Ever restless for adventure, he went swordfishing when he was 14 aboard Alton Tilton’s Southern Cross out of Vineyard Haven. The boat’s destination was Georges Bank and seas there were so rough that he lost 14 pounds from seasickness during the two-week voyage and vowed he would never go on a swordfishing expedition again. But never one to be put down for long, the following summer he was back on Georges Bank aboard Tom Tilton’s Three Bells out of Vineyard Haven. And he kept on swordfishing, joining the late Walter Manning on his Menemsha boat, Bozo, for daylong swordfishing off Noman’s Land and south of Menemsha. But he was also setting lobster pots for his own use in Menemsha waters and oystering in season and clamming.
Everett Poole remarked that “Danny could catch a striped bass in the middle of the street,” while Sue Whiting said his prowess as a fisherman equaled his prowess as a marksman. She remembered one cocktail hour when her father and mother, John and Bea Whting, were entertaining off-Island professors when Danny stopped by to request a key to the Quansoo Beach so he could go fishing. John Whiting agreed — on condition that he be given a fish in exchange. In half an hour, Danny was back with a striped bass that he slapped down gleefully on the cocktail table as he returned the key.
Although he fished whenever the fish were running and hunted deer and geese and duck at every opportunity, he made sure that he ate what he killed. He was known for his talented preparation for the table of venison, duck and goose; and for the orange chutney and strawberry-rhubarb pies he made using his mother’s recipes, as well as for his gravlax. Mouths would water in the mornings at Conroy’s coffee clatch in West Tisbury as he described some of his culinary endeavors. He also grew his own shiitake mushrooms.
Danny was also known for the annual Fourth of July fireworks displays that he put on at Quansoo. At one of these, his chest-length beard caught on fire, but Danny was unfazed by it. “Grinning like a Cheshire cat,” those who witnessed the event recall, “Danny simply headed for the hose.” Enjoying the fireworks every bit as much as Danny was his chocolate Lab, Dutchess, who delighted in chasing bottle rockets.
There was always a dog in Danny’s life, principally Labs to assist in the duck hunting, but he also had Weimaraners.

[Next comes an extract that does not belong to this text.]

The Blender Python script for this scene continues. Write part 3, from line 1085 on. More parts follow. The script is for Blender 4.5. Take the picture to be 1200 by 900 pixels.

Although most of his life was spent on the Vineyard, he enjoyed traveling. With his late wife, Betty Ann, and Sue Whiting and Flip Harrington, he visited Cuba to birdwatch in the 1960s. He had been fishing in Alaska and the Florida Keys and hunting in Minnesota.
Music was also important to him. He played the recorder, the piano and the guitar and is remembered by many whose houses he painted for singing opera while he wielded brushes in two hands. Often such playful antics and his charm led to his being befriended by wealthy summer visitors, whose houses he painted.
He was unique and the last of his kind, his friends said. Certainly there are crack hunters and fishermen still around on the Island, but none with the character and old-time Vineyard flair of Danny, they said.
He is survived by his longtime companion, Evelyn Dengler, of Chilmark; his brother, Nelson, of West Tisbury; his daughter, Laura German, and a granddaughter, Miranda German of North Brookfield and a grandson, James Cleary of Las Vegas, Nev., and by his chocolate Labrador retriever, Sophie. His wife Betty Ann died in 1994.
A memorial service will be held Sunday, July 10, at the West Tisbury Agricultural Society Hall at 1 p.m. Anyone with pictures of Danny is asked to send them to Evelyn Dengler at Box 2, West Tisbury 02575 or leave them at the house at 12 State Road in Chilmark so they can be included in the celebration of his life.
Contributions in his memory may be made to the Betty Ann Lima-Bryant Scholarship Fund for young Vineyarders seeking to attend college, care of the Permanent Endowment Fund, P.O. Box 1182, Oak Bluffs 02557.